D'autre part, de tels accords pourraient, à terme, être étendus à l'ensemble des pays de l'Amérique latine. Parallèlement, les négociations avec le MERCOSUR ont été relancées par la Commission européenne, qui affiche l'ambition de les conclure d'ici à quelques mois.

Quelles initiatives comptez-vous prendre, madame la ministre, afin que le devenir des départements d'outre-mer ne soit pas, une fois encore, sacrifié sur l'autel des intérêts de l'industrie européenne ?


Réponse du Ministère chargé de l'outre-mer publiée le 19/01/2011

Réponse apportée en séance publique le 18/01/2011

Mme Marie-Luce Penchard, ministre. Monsieur le sénateur, le Gouvernement prend de nombreuses initiatives pour défendre les intérêts des régions ultrapériphériques dans la période qui s'ouvre.

Je tiens à vous dire, en préambule, qu'il est beaucoup plus difficile de négocier depuis que l'Union européenne compte vingt-sept États, et non plus quinze. Six États membres comprennent désormais des régions ultrapériphériques ou des territoires d'outre-mer. Cette donnée, il nous faut l'intégrer !

Par ailleurs, comme je le disais à Mme Gélita Hoarau, nous sommes actuellement dans une période charnière, dans la mesure où nous devons renégocier toutes les politiques de l'Union européenne, ce qui nous oblige à être particulièrement vigilants.

Quoi qu'il en soit, je ne ménage pas mes efforts. J'ai ainsi fait en sorte que le Gouvernement bénéficie d'une très grande visibilité sur l'action qu'il entend mener pour défendre les régions ultrapériphériques. Je suis donc intervenue afin que soit inscrit dès à présent dans la stratégie que nous nous apprêtons à définir, et qui est basée sur les conclusions du mémorandum, le principe des études d'impact systématiques.

J'ai également fait en sorte que les clauses de sauvegarde, qui existent bien puisque le principe en a été posé dans le cadre des APE, puissent fonctionner. En effet, nous ne savons pas, aujourd'hui, déclencher ce mécanisme. Nous devons donc définir les critères qui nous permettront, à un moment donné, de prévenir la Commission que notre production est en danger. Tel est l'objet de l'expérimentation actuellement en cours à la Réunion sur un certain nombre de produits agricoles. Dès lors que nous pourrons faire valoir les résultats obtenus devant la Commission, je proposerai que cette expérimentation soit étendue à l'ensemble de nos départements et régions d'outre-mer.

Le Gouvernement agit donc pour améliorer la situation de ses régions ultrapériphériques, en coordination avec les autres États membres concernés.

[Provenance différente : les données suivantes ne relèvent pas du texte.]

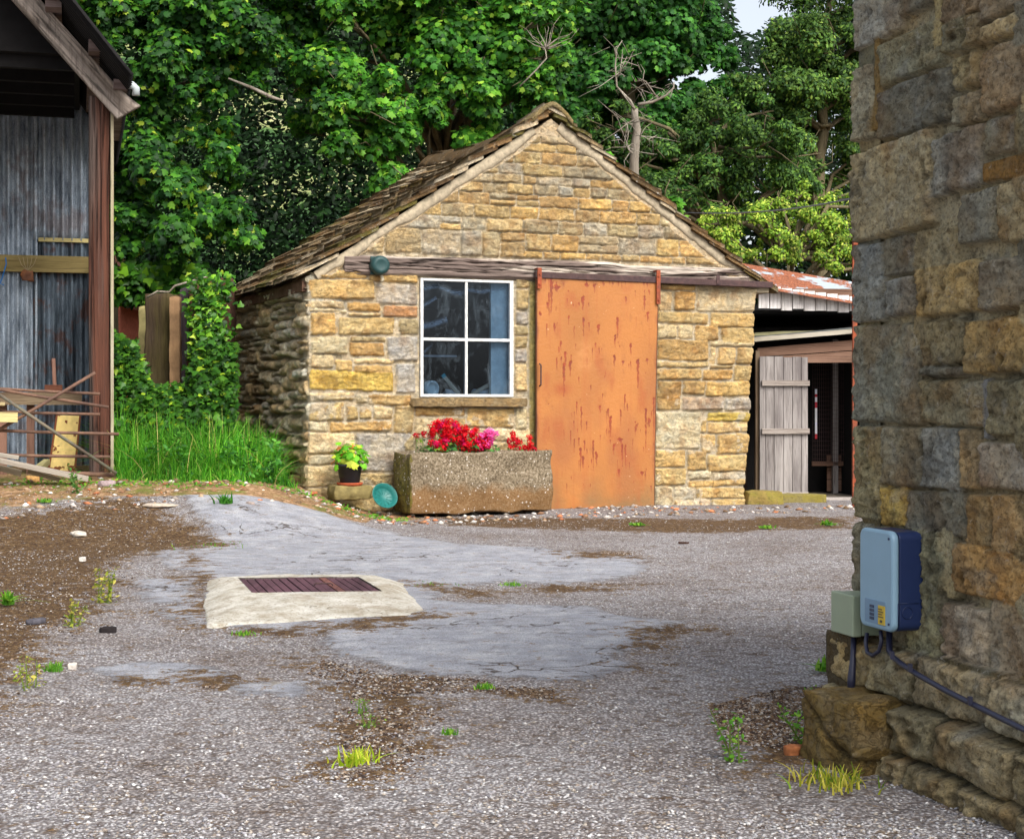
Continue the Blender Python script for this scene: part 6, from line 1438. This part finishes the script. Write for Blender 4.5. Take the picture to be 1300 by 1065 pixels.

La France est également présente sur d'autres fronts, et le sera durant toute la phase de négociation. La période charnière se situera précisément entre les mois de juin et de juillet, lorsque nous aurons connaissance des grandes orientations de la politique de cohésion territoriale, ainsi que des perspectives budgétaires et financières de l'Union européenne pour la prochaine mandature.

M. le président. La parole est à M. Serge Larcher, pour la réplique.

M. Serge Larcher. Madame la ministre, soyez assurée que vous nous trouverez à vos côtés, sur le pont, pour défendre les intérêts des départements d'outre-mer.

Toutefois, comme disait le sage, il vaut mieux prévenir que guérir. Il aurait donc mieux valu d'emblée exclure les marchés locaux des départements d'outre-mer de l'ensemble des accords de libre-échange.

Par ailleurs, il faut savoir que l'igname et, plus généralement, les productions vivrières et maraîchères sont déjà menacées par celles qui proviennent du Costa Rica et du Brésil aujourd'hui. Les Antilles se situant sur la route qui relie l'Europe à ces grands ensembles, elles vont être inondées par les productions de ces pays, qui vont mettre à mal notre filière agricole et, ce faisant, la détruire et mettre au chômage un certain nombre d'agriculteurs.

Des compensations sont bien sûr nécessaires, et c'est le moins que l'on puisse espérer, mais elles constituent des solutions financières dont, par malheur, le besoin perdure et qui risquent de disparaître. Elles sont comme un pansement appliqué sur un mal qui risque d'être durable.

C'est la raison pour laquelle je vous affirme que l'ensemble des élus de l'outre-mer se tiendront à vos côtés pour défendre l'intérêt fondamental d'une production essentielle pour le développement endogène de nos territoires.